Cooking, Chicken, and Crochet

11.28.2010

On Friday night, Jordan and I used a recipe from Pioneer Woman's cookbook and made chicken spaghetti. It ended up being delicious, but first we had to get past this:



(This obviously isn't a picture of the actual chicken we used. I'm terrible at remembering to take pictures while I'm cooking. [Maybe it's because I'm too busy burning my fingers and messing up the directions.])


Step 1: Read directions. Recipe calls for 1 fryer chicken.
Step 2: Google "fryer chicken"
Step 3: Successfully find fryer chicken in the grocery store without having to call my mom for help.
Step 4: Place chicken in pot full of water and turn burner on high.

It was at this point--when the chicken had been cooking for about ten minutes--that Jordan arrived, looked at the pot, which was just barely below overflowing, and asked me what I was doing.

I try to impress Jordan with my prowess in the kitchen, but a lot most of the time I end up making a ditzy move that he has to fix. In this case, I somehow had overlooked the part where the instructions called for cut-up fryer chicken.

Yeah, I had the entire chicken in the pot.

"I don't think that's right," he said, looking at me then back at the pot. "I'm pretty sure that chicken has all the guts still inside it."

After closer inspection of the directions, I discovered my mistake. So he turned off the burner and fished out the chicken (which he said felt like "touching a person"). Then we both stared at it for a full minute, trying to figure out what we were supposed to do.

I ended up using Google to find a video showing how to cut up a fryer chicken.
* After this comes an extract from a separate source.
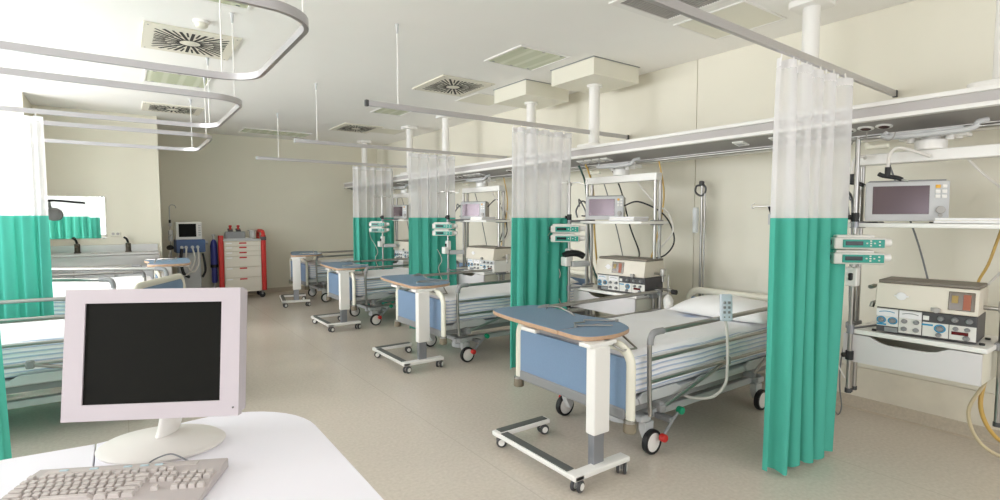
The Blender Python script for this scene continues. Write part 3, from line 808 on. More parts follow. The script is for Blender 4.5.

It took Jordan almost half an hour to complete the task, during which time he narrated pulling out the lungs, heart, and removing what fat he could.

A few times he also said something to the effect of, "See that? That's blood. And...ugh... look at the fat. Makes me glad I'm not a doctor. That's what people look like to them."

I stood to the side, offering to do what I could to help; mostly I think I just annoyed him. After all, it was my fault we were in this predicament in the first place. The least I could have done was warned him that he'd be on chicken duty.

For a guy who once told me the sight of uncooked chicken made him sick to his stomach, he did a fantastic job. He finished cutting it up, we mixed all the ingredients together, and it was quite a success.

He also washed his hands about 8,000 times during the process because he's super careful and scared of food poisoning. And after he finished with the carcass, I made him fish it out of the garbage and take a picture. This is his I-am-completely-grossed-out-and-my-girlfriend-is-making-me-hold-this-and-take-a-picture face.


Then he washed his hands again.

What a trooper.

********

On a completely unrelated note, this afternoon I was crocheting, and I broke my crochet hook in half. I'm a very vigorous crocheter. Sometimes I don't know my own strength. I'm sure the fact that it was a plastic hook had nothing to do with it.